In the listing below, identify each line with the word "pixels" and return those lines.

*DATA SECTION*
********************

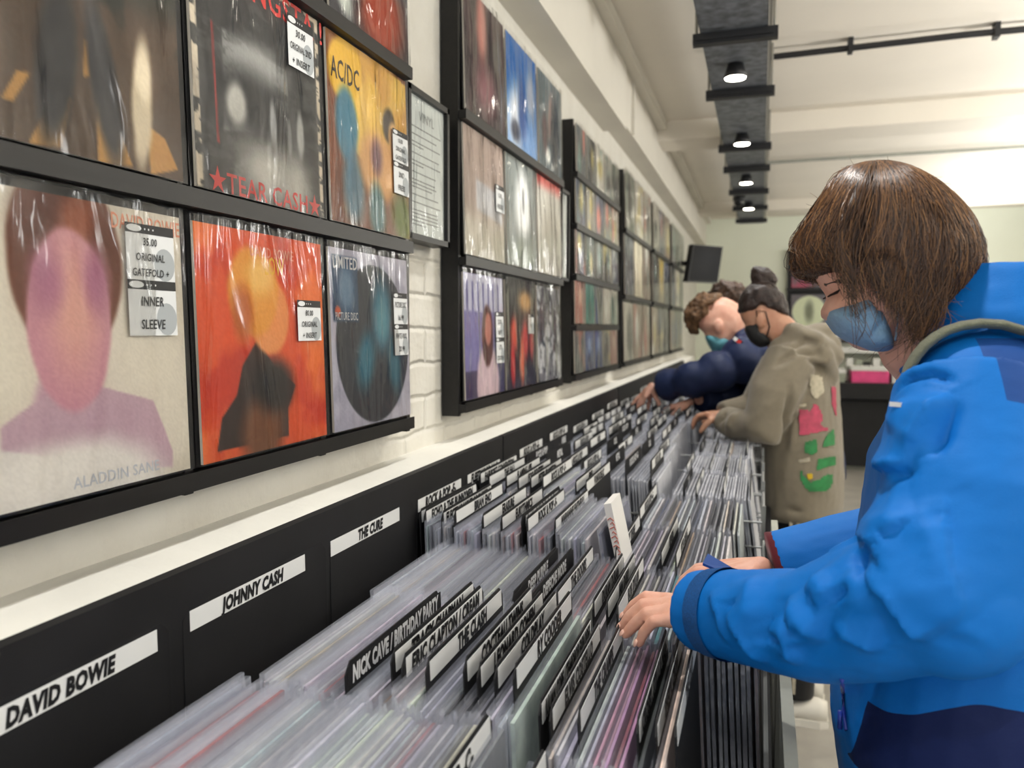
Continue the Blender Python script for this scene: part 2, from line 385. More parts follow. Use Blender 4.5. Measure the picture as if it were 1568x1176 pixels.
def cover_mesh(shapes, n, seed, W, H, T=.004, rim=None):
    """a printed card W x H standing on z=0, front at x=+T/2, left edge at y=0"""
    m = MB(); A = paint(shapes, n, seed)
    vs = [(T / 2, W * i / n, H * (1 - j / n)) for i in range(n + 1) for j in range(n + 1)]
    fs = [(i * (n + 1) + j, i * (n + 1) + j + 1, (i + 1) * (n + 1) + j + 1, (i + 1) * (n + 1) + j) for i in range(n) for j in range(n)]
    m.add(vs, fs, 0); k = len(vs); nf = len(fs)
    b = [(-T / 2, 0, 0), (-T / 2, W, 0), (-T / 2, W, H), (-T / 2, 0, H), (T / 2, 0, 0), (T / 2, W, 0), (T / 2, W, H), (T / 2, 0, H)]
    m.add(b, [(0, 3, 2, 1), (0, 1, 5, 4), (1, 2, 6, 5), (2, 3, 7, 6), (3, 0, 4, 7)], 1)
    me = m.mesh('displayed_record', [M_ART, M_CREAM])
    ca = me.color_attributes.new('art', 'FLOAT_COLOR', 'POINT'); c = np.ones((len(m.v), 4)); c[:k, :3] = A.reshape(-1, 3); c[k:, :3] = .6
    ca.data.foreach_set('color', c.reshape(-1)); return me
def sleeve_mesh(W, H, seed, wob=.0025):
    """a loose clear bag round a cover: front sheet, back sheet, folded edges; open at the top"""
    m = MB(); n = 14; g = random.Random(seed); P = []
    for i in range(n + 1):
        for j in range(n + 1):
            y = -.006 + (W + .012) * i / n; z = -.002 + H * j / n
            e = min(i, n - i, 3) / 3
            P.append((.004 + wob * e * (1 + 1.4 * noise.noise((y * 11 + seed, z * 5, seed))), y, z))
    m.add(P, [(i * (n + 1) + j, (i + 1) * (n + 1) + j, (i + 1) * (n + 1) + j + 1, i * (n + 1) + j + 1) for i in range(n) for j in range(n)], 0)
    a, b = -.004, .004
    y0, y1, z0, z1 = -.006, W + .006, -.002, H - .002
    m.quad((a, y0, z0), (a, y1, z0), (a, y1, z1), (a, y0, z1)); m.quad((a, y0, z0), (b, y0, z0), (b, y0, z1), (a, y0, z1)); m.quad((a, y1, z0), (b, y1, z0), (b, y1, z1), (a, y1, z1))
    return m.mesh('clear_sleeve', [M_SLEEVE], True)
UYW, UZW = (0, 1, 0), (0, 0, 1)
def price_label(lines, y, z, w, h, blocks=1):
    """white sticker with a black head strip and handwriting; y,z is its top left corner on the cover"""
    m = MB(); x = .0068
    for b in range(blocks):
        z1 = z - b * h
        m.box(x - .0002, x + .0002, y, y + w, z1 - h, z1, 0); m.box(x, x + .0004, y, y + w, z1 - h * .17, z1, 1)
        pts = [(x + .0006, y + w * (.17 + .15 * math.cos(a)), z1 - h * .085 + h * .062 * math.sin(a)) for a in np.linspace(0, 6.28, 18, endpoint=False)]
        m.add(pts, [tuple(range(18))], 0)
        for d in (.38, .46, .55): m.box(x + .0003, x + .0006, y + w * d, y + w * (d + .02), z1 - h * .1, z1 - h * .07, 0)
        m.add([(x + .0004, y + w * (.78 + .22 * min(1, math.cos(a))), z1 - h * .7 + h * .3 * math.sin(a)) for a in np.linspace(0, 6.28, 20, endpoint=False)], [tuple(range(20))], 2)
        L = lines[b]; k = len(L)
        for i, t in enumerate(L):
            m.text(t, (x + .0007, y + w * .48, z1 - h * (.17 + .83 * (i + .5) / k)), UYW, UZW, h * .135 if k > 2 else h * .17, w * .82, 1, .012, .12, .8)
    return m
def displayed(y, z, shapes, n, seed, label, group, W=.311, H=.306, texts=(), price=None, sleeve=True, lean=1.5, x=.056):
    if z > 1.9 and W > .3: H = .292
    r = link('displayed_record', cover_mesh(shapes, n, seed, W, H)); r.location = (x, y, z); r.rotation_euler = (0, -math.radians(lean), 0)
    tag(r, label, 'record', group)
    if texts:
        m = MB(); ms = []
        for (t, u, v, h, mw, mt) in texts:
            if mt not in ms: ms.append(mt)
            m.text(t, (.0022, u * W, (1 - v) * H), UYW, UZW, h, mw, ms.index(mt), .012)
        m.build('cover_lettering', ms, r)
    if price: price_label(*price).build('price_label', [M_LABEL, M_INK, M_LABELG], r)
    if sleeve: link('clear_sleeve', sleeve_mesh(W, H + .014, seed), r)
    return r

RZ = [0, .348, .685]                                      # heights of the shelves of the large racks
def wall_rack(y0, cols, rows, pitch, zs, top, label, z0=1.27, depth=.05):
    y1 = y0 + cols * pitch
    r = empty('wall_display_rack', (0, y0, z0)); tag(r, label, 'display rack', 'black racks of records along the white wall')
    m = MB(); m.box(.012, .03, y0, y1, z0 - .03, top); under(m.build('backing_board', M_BLACKB), r)
    for k in range(cols + 1):
        y = y0 + k * pitch; m = MB(); d = depth - .004 if k in (0, cols) else .042
        m.box(.004 if k in (0, cols) else .03, d, y - .008, y + .008, z0 - .03, top); under(m.build('upright', M_BLACKW), r)
    for h in zs:
        z = z0 + h; m = MB(); m.box(.03, depth + .012, y0 - .006, y1 - .012, z - .021, z - .002)
        m.box(depth + .012, depth + .015, y0 - .006, y1 - .012, z - .021, z + .002)
        under(m.build('shelf', M_BLACKW), r)
    return r
RS = [.19 * k for k in range(5)]
wall_rack(.51, 3, 3, .335, RZ, 2.25, 'black wall rack holding nine large records, nearest on the wall')
wall_rack(1.815, 3, 3, .335, RZ, 2.25, 'black wall rack of nine records right after the framed notice, second along')
wall_rack(3.03, 5, 5, .197, RS, 2.222, 'black wall rack of small singles in five rows, third along')
wall_rack(4.2, 3, 3, .355, RZ, 2.25, 'black wall rack of nine records after the singles rack, fourth along')
wall_rack(5.36, 3, 3, .335, RZ, 2.25, 'black wall rack fifth along, last but one before the television')
wall_rack(6.5, 3, 3, .355, RZ, 2.25, 'black wall rack at the far end beside the television')

def uv(col_y, row_z, pts, X=.055, W=.311, H=.306):                  # photo pixels -> place on a cover
    out = []
    for x, y in pts:
        p = at(x, y, X=X); out.append(((p[1] - col_y) / W, (row_z + H - p[2]) / H))
    return out
c1, c2, c3 = .517, .853, 1.189
r1, r2, r0 = 1.277 + RZ[1], 1.277, 1.277 + RZ[2]
G1 = 'records in the nearest wall rack'
displayed(c1, r1, [('bg', (74, 58, 44)), ('e', (30, 34, 24), .75, .1, .6, .28, .35), ('mix', (26, 30, 22), 5, .5, .62), ('e', (70, 76, 60), .62, .06, .25, .1, .5), ('grad', (84, 64, 46), .38, .6),
    ('p', (196, 146, 74), uv(c1, r1, [(40, 222), (78, 148), (108, 150), (92, 228)])), ('p', (196, 146, 74), uv(c1, r1, [(148, 250), (146, 150), (168, 160), (200, 256)])),
    ('p', (196, 146, 74), uv(c1, r1, [(0, 150), (22, 108), (44, 112), (18, 155)])), ('p', (196, 146, 74), uv(c1, r1, [(228, 268), (222, 190), (250, 212), (270, 262)])),
    ('p', (190, 140, 70), uv(c1, r1, [(126, 118), (128, 60), (134, 60), (136, 118)])),
    ('e', (26, 26, 30), *uv(c1, r1, [(84, 100)])[0], .075, .26, .35, 8), ('e', (26, 26, 30), *uv(c1, r1, [(158, 130)])[0], .06, .27, .35, -10), ('e', (222, 208, 180), *uv(c1, r1, [(216, 160)])[0], .05, .24, .3, 4)], 110, 21,
    'displayed record with dark brown cover and ochre slanting bands, upper row of nearest wall rack', G1, price=([['18.00', 'ORIGINAL']], .235, .39, .06, .06, 1) if 0 else None)
displayed(c2, r1, [('bg', (44, 43, 42)), ('p', (205, 192, 170), [(0, 0), (.035, 0), (.045, 1), (0, 1)], .01), ('p', (205, 192, 170), [(0, 0), (1, 0), (1, .025), (0, .03)], .004), ('p', (205, 192, 170), [(.965, 0), (1, 0), (1, 1), (.965, 1)], .006),
    ('p', (120, 120, 117), uv(c2, r1, [(342, 42), (440, 110), (446, 205), (342, 200)]), .01), ('mix', (60, 60, 58), 11, .5, .6, 2.5), ('e', (150, 150, 146), .45, .4, .22, .1, .6), ('e', (30, 30, 30), .4, .58, .3, .14, .6),
    ('e', (170, 168, 160), .29, .6, .07, .09, .4), ('e', (150, 150, 148), .56, .62, .025, .1, .4), ('e', (165, 165, 160), .8, .62, .03, .11, .4), ('e', (130, 130, 128), .7, .66, .02, .08, .4), ('e', (190, 188, 180), .5, .86, .2, .13, .8), ('e', (180, 178, 170), .75, .88, .12, .14, .8),
    ('p', (150, 40, 36), [(.13, .3), (.14, .3), (.16, .8), (.145, .8)])], 110, 22,
    'displayed record with black photographic cover under red capitals, middle of nearest wall rack', G1,
    texts=[('GANGSTA !', .62, .055, .034, .26, M_RED), ('\u2605TEAR CASH\u2605', .52, .955, .026, .28, M_RED)], price=([['30.00', 'ORIGINAL 2ND', '+ INSERT']], .215, .285, .072, .075, 1))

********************

*CORRECT OUTPUT*
Continue the Blender Python script for this scene: part 2, from line 385. More parts follow. Use Blender 4.5. Measure the picture as if it were 1568x1176 pixels.
def uv(col_y, row_z, pts, X=.055, W=.311, H=.306):                  # photo pixels -> place on a cover